When I first saw Everything Everywhere All at Once when it first came to theaters, I left the theater absolutely gobsmacked. I was astounded and confused but I loved it. I had never seen a film like that before, but I couldn’t quite put my finger on it. The film was wild, with kung fu fighting, crazy things happened in nearly every scene, yet it was profound and contained a message about kindness, acceptance and healing. There were people with hot dog fingers and people exploding into confetti, a hibachi chef with a raccoon hidden under his hat! At times it was funny and silly, even with cartoon sound effects, but then somber and serious. It sounds like it would be a big mess, but it wasn’t. It was perfect.
The story centers around Evelyn (Michelle Yeoh), a middle aged Asian American woman who runs a laundromat with her husband, Waymond (Ke Huy Quan). On this particular day, she has a lot on her plate: her father is in town, they’re throwing a Chinese new year party tonight, her daughter Joy (Stephanie Hsu) is wanting to introduce her girlfriend to her grandfather and they have a meeting with an IRS agent (Jamie Lee Curtis) about being audited. To complicate things even further, Waymond starts acting very strange as they get to the IRS building. He says he is from another dimension and together they must save the world. Also, Waymond wants a divorce.
The multiverse activity we encounter in EEAAO makes Dr. Strange and his movies look like child’s play. We don’t see a lot inside each multiverse, but rather who Evelyn is within them based on different decisions she made throughout her life. She sees who she would have become if she had not run off with Waymond to get married and live in America and many other versions of herself. When Evelyn understands her place in the multiverse more and is better at verse-jumping she realizes that a version of her daughter is the evil that must be defeated before all the universes are sucked into her everything bagel (it’s like a black hole, but way cooler). Rather than kill/sacrifice her daughter to save the multiverse, Evelyn tries to become as strong as her evil counterpart by verse-jumping to gain all sorts of abilities.
All the actors in this film do a phenomenal job making us believe all the insanity happening in this film. Michelle Yeoh makes Evelyn relatable and surprisingly bad-ass once she gets the hang of verse jumping. In the beginning, Evelyn is a bit cold, no nonsense and bossy, but by the end she’s transformed into someone so much more strong, confident and reckless. Ke Huy Quan switches back and forth from normal wimpy Waymond to bad-ass alpha Waymond with hilarious ease. One moment he’s sweet and dorky, and the next he’s taken off his fanny pack and beat up a slew of police officers with it.
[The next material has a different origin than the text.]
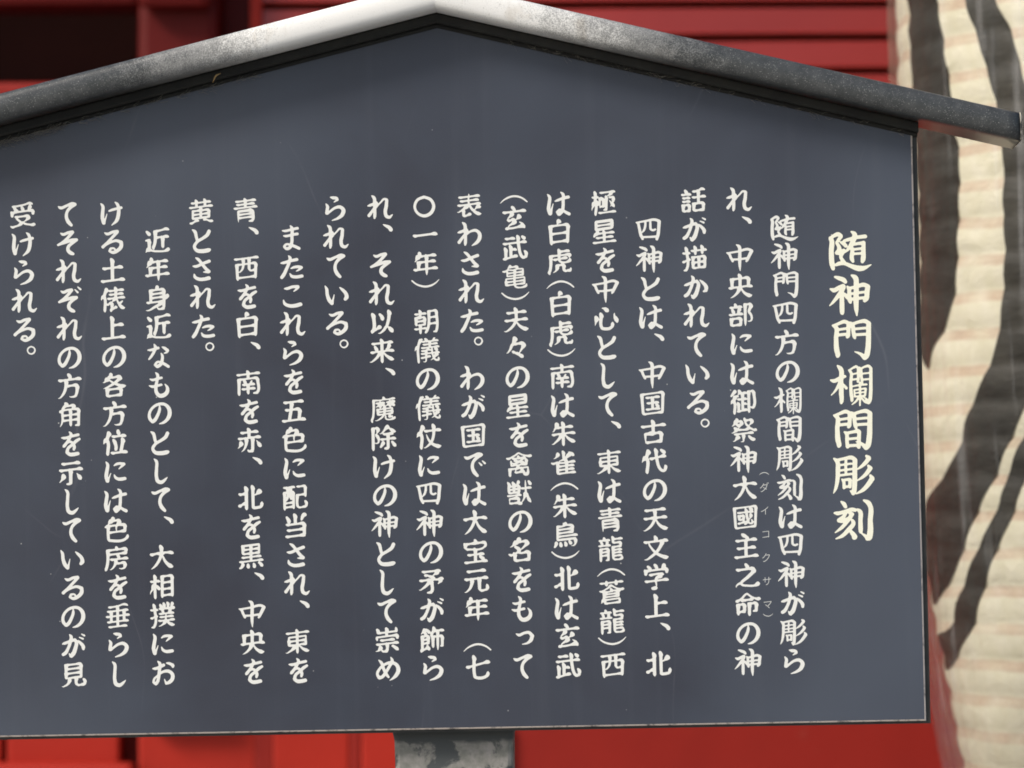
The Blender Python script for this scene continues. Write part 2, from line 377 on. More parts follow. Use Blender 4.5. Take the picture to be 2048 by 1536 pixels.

Stephanie Hsu has to embody Joy as an awkward young adult who is running out of steam trying to be enough for her mother, but also as Jobo, an evil carefree egomaniac. I imagine filming that first scene with Jobo in the hallway must have been so fun for Hsu. And Jamie Lee Curtis is almost unrecognizable in her fat suit and then is wild as she verse-jumps, fights and plays the piano with her toes in the surprisingly tender hot dog finger universe.
Everything Everywhere All at Once is nominated for a whopping eleven Academy Awards, including Best Picture. Dan Kwan and Daniel Scheinert are jointly nominated for best director. Michelle Yeoh is nominated for lead actress, Ke Huy Quan for supporting actor. Stephanie Hsu and Jamie Lee Curtis are both nominated in the supporting actress category. This is each actor’s first Oscar nomination. The film’s other nominations include best costume design, film editing, costume design, original screenplay and original song (This Is a Life). I wouldn’t mind seeing EEAAO sweep and take home ten little Oscars.
This film is so ambitious and took a lot of risks. All the visual effects were done by a team of nine people, including the directors, who simply learned how to pull these tricks off with online videos. It takes the multiverse genre to new, unexpected heights. It’s an amazing mix of nearly every film genre rolled into one with the actors doing amazing stunts, physical comedy and heart-tugging emotional moments. And it’s weird. I mean as one point Evelyn has to fight two men with strangely phallic trophies stuck up their butts. And yet it works. It’s visually beautiful. It’s funny. It’s sincere. It’s compelling. It’s crazy. It’s amazing. It really is Everything Everywhere All at Once.
“Your stupid plan to somehow save your daughter has managed to piss off everyone in the multiverse. But it just might work.”